Task requirements: In full and without alteration, repeat the material.

Provided data:
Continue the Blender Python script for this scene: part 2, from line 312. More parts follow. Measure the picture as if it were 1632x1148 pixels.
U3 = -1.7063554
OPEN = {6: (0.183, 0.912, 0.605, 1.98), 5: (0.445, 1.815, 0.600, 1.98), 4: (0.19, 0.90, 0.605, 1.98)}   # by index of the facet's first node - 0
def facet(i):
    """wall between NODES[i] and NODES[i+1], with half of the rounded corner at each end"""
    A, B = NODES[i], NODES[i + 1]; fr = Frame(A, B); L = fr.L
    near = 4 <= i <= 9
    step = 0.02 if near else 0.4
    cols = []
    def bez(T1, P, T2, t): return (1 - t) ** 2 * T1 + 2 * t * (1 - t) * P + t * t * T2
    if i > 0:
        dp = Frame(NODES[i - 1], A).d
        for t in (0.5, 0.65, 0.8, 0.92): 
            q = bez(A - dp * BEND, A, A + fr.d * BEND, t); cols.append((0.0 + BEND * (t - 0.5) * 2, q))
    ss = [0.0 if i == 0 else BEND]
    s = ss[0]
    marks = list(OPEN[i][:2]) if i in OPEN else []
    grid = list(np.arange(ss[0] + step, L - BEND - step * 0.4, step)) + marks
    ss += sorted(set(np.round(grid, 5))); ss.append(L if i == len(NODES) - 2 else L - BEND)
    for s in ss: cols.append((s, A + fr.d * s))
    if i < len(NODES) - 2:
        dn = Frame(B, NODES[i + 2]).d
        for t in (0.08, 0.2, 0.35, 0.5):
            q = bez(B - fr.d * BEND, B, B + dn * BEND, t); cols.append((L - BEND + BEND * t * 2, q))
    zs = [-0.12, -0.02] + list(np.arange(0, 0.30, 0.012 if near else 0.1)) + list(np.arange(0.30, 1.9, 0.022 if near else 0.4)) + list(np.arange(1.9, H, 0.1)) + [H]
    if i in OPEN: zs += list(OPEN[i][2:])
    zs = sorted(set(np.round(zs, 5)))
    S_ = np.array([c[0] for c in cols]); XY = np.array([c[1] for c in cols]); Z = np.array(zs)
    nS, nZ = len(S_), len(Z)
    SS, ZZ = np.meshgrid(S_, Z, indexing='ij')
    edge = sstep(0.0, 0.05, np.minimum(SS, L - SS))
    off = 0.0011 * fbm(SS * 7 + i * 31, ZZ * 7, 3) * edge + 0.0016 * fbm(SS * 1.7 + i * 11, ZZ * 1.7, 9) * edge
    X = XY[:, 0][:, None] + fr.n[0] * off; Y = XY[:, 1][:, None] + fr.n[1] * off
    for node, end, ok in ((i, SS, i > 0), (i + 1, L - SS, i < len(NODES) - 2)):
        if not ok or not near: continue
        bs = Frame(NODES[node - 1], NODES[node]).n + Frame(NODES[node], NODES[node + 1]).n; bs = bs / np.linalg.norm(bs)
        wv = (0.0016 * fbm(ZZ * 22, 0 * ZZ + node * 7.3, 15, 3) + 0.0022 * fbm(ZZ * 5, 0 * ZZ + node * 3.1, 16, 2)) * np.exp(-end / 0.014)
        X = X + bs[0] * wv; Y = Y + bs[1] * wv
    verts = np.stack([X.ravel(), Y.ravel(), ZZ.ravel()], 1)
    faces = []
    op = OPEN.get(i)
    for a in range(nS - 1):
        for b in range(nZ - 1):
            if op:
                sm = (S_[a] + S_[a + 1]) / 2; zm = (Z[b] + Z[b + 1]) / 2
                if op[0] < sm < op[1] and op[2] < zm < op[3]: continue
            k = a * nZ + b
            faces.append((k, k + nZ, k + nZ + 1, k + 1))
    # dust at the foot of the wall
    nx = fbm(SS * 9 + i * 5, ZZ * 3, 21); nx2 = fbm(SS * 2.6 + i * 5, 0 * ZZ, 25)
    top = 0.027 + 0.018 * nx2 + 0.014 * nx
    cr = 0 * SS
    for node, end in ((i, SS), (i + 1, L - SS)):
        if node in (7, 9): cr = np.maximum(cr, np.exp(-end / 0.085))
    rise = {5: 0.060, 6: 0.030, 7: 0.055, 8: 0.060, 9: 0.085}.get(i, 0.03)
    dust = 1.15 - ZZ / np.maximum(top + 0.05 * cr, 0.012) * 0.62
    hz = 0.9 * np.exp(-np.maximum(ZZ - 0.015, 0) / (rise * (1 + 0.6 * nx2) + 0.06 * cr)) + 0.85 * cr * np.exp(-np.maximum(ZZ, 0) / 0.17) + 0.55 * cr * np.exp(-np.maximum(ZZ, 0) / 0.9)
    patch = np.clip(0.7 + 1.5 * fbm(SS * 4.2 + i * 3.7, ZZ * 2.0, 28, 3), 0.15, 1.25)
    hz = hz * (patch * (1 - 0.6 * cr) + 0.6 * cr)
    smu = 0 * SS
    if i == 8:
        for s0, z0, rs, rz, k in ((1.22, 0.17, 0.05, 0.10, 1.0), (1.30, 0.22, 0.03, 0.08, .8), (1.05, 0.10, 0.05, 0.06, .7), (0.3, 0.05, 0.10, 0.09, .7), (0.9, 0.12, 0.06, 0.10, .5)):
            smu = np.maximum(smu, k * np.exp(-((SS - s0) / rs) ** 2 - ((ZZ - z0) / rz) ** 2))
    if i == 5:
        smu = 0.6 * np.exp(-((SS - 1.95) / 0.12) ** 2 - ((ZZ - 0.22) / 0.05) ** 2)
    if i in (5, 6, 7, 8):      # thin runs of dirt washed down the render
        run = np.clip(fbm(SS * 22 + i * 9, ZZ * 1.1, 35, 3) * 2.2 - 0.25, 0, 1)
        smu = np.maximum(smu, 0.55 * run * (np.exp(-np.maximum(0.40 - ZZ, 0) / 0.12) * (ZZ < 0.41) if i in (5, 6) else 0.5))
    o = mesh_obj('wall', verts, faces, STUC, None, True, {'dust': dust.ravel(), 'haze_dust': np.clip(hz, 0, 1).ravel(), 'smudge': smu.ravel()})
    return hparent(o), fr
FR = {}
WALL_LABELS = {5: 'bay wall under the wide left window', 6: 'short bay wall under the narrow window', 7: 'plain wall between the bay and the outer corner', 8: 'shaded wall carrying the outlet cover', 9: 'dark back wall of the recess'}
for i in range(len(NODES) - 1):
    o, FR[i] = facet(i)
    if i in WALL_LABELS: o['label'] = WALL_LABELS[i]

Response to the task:
Continue the Blender Python script for this scene: part 2, from line 312. More parts follow. Measure the picture as if it were 1632x1148 pixels.
U3 = -1.7063554
OPEN = {6: (0.183, 0.912, 0.605, 1.98), 5: (0.445, 1.815, 0.600, 1.98), 4: (0.19, 0.90, 0.605, 1.98)}   # by index of the facet's first node - 0
def facet(i):
    """wall between NODES[i] and NODES[i+1], with half of the rounded corner at each end"""
    A, B = NODES[i], NODES[i + 1]; fr = Frame(A, B); L = fr.L
    near = 4 <= i <= 9
    step = 0.02 if near else 0.4
    cols = []
    def bez(T1, P, T2, t): return (1 - t) ** 2 * T1 + 2 * t * (1 - t) * P + t * t * T2
    if i > 0:
        dp = Frame(NODES[i - 1], A).d
        for t in (0.5, 0.65, 0.8, 0.92): 
            q = bez(A - dp * BEND, A, A + fr.d * BEND, t); cols.append((0.0 + BEND * (t - 0.5) * 2, q))
    ss = [0.0 if i == 0 else BEND]
    s = ss[0]
    marks = list(OPEN[i][:2]) if i in OPEN else []
    grid = list(np.arange(ss[0] + step, L - BEND - step * 0.4, step)) + marks
    ss += sorted(set(np.round(grid, 5))); ss.append(L if i == len(NODES) - 2 else L - BEND)
    for s in ss: cols.append((s, A + fr.d * s))
    if i < len(NODES) - 2:
        dn = Frame(B, NODES[i + 2]).d
        for t in (0.08, 0.2, 0.35, 0.5):
            q = bez(B - fr.d * BEND, B, B + dn * BEND, t); cols.append((L - BEND + BEND * t * 2, q))
    zs = [-0.12, -0.02] + list(np.arange(0, 0.30, 0.012 if near else 0.1)) + list(np.arange(0.30, 1.9, 0.022 if near else 0.4)) + list(np.arange(1.9, H, 0.1)) + [H]
    if i in OPEN: zs += list(OPEN[i][2:])
    zs = sorted(set(np.round(zs, 5)))
    S_ = np.array([c[0] for c in cols]); XY = np.array([c[1] for c in cols]); Z = np.array(zs)
    nS, nZ = len(S_), len(Z)
    SS, ZZ = np.meshgrid(S_, Z, indexing='ij')
    edge = sstep(0.0, 0.05, np.minimum(SS, L - SS))
    off = 0.0011 * fbm(SS * 7 + i * 31, ZZ * 7, 3) * edge + 0.0016 * fbm(SS * 1.7 + i * 11, ZZ * 1.7, 9) * edge
    X = XY[:, 0][:, None] + fr.n[0] * off; Y = XY[:, 1][:, None] + fr.n[1] * off
    for node, end, ok in ((i, SS, i > 0), (i + 1, L - SS, i < len(NODES) - 2)):
        if not ok or not near: continue
        bs = Frame(NODES[node - 1], NODES[node]).n + Frame(NODES[node], NODES[node + 1]).n; bs = bs / np.linalg.norm(bs)
        wv = (0.0016 * fbm(ZZ * 22, 0 * ZZ + node * 7.3, 15, 3) + 0.0022 * fbm(ZZ * 5, 0 * ZZ + node * 3.1, 16, 2)) * np.exp(-end / 0.014)
        X = X + bs[0] * wv; Y = Y + bs[1] * wv
    verts = np.stack([X.ravel(), Y.ravel(), ZZ.ravel()], 1)
    faces = []
    op = OPEN.get(i)
    for a in range(nS - 1):
        for b in range(nZ - 1):
            if op:
                sm = (S_[a] + S_[a + 1]) / 2; zm = (Z[b] + Z[b + 1]) / 2
                if op[0] < sm < op[1] and op[2] < zm < op[3]: continue
            k = a * nZ + b
            faces.append((k, k + nZ, k + nZ + 1, k + 1))
    # dust at the foot of the wall
    nx = fbm(SS * 9 + i * 5, ZZ * 3, 21); nx2 = fbm(SS * 2.6 + i * 5, 0 * ZZ, 25)
    top = 0.027 + 0.018 * nx2 + 0.014 * nx
    cr = 0 * SS
    for node, end in ((i, SS), (i + 1, L - SS)):
        if node in (7, 9): cr = np.maximum(cr, np.exp(-end / 0.085))
    rise = {5: 0.060, 6: 0.030, 7: 0.055, 8: 0.060, 9: 0.085}.get(i, 0.03)
    dust = 1.15 - ZZ / np.maximum(top + 0.05 * cr, 0.012) * 0.62
    hz = 0.9 * np.exp(-np.maximum(ZZ - 0.015, 0) / (rise * (1 + 0.6 * nx2) + 0.06 * cr)) + 0.85 * cr * np.exp(-np.maximum(ZZ, 0) / 0.17) + 0.55 * cr * np.exp(-np.maximum(ZZ, 0) / 0.9)
    patch = np.clip(0.7 + 1.5 * fbm(SS * 4.2 + i * 3.7, ZZ * 2.0, 28, 3), 0.15, 1.25)
    hz = hz * (patch * (1 - 0.6 * cr) + 0.6 * cr)
    smu = 0 * SS
    if i == 8:
        for s0, z0, rs, rz, k in ((1.22, 0.17, 0.05, 0.10, 1.0), (1.30, 0.22, 0.03, 0.08, .8), (1.05, 0.10, 0.05, 0.06, .7), (0.3, 0.05, 0.10, 0.09, .7), (0.9, 0.12, 0.06, 0.10, .5)):
            smu = np.maximum(smu, k * np.exp(-((SS - s0) / rs) ** 2 - ((ZZ - z0) / rz) ** 2))
    if i == 5:
        smu = 0.6 * np.exp(-((SS - 1.95) / 0.12) ** 2 - ((ZZ - 0.22) / 0.05) ** 2)
    if i in (5, 6, 7, 8):      # thin runs of dirt washed down the render
        run = np.clip(fbm(SS * 22 + i * 9, ZZ * 1.1, 35, 3) * 2.2 - 0.25, 0, 1)
        smu = np.maximum(smu, 0.55 * run * (np.exp(-np.maximum(0.40 - ZZ, 0) / 0.12) * (ZZ < 0.41) if i in (5, 6) else 0.5))
    o = mesh_obj('wall', verts, faces, STUC, None, True, {'dust': dust.ravel(), 'haze_dust': np.clip(hz, 0, 1).ravel(), 'smudge': smu.ravel()})
    return hparent(o), fr
FR = {}
WALL_LABELS = {5: 'bay wall under the wide left window', 6: 'short bay wall under the narrow window', 7: 'plain wall between the bay and the outer corner', 8: 'shaded wall carrying the outlet cover', 9: 'dark back wall of the recess'}
for i in range(len(NODES) - 1):
    o, FR[i] = facet(i)
    if i in WALL_LABELS: o['label'] = WALL_LABELS[i]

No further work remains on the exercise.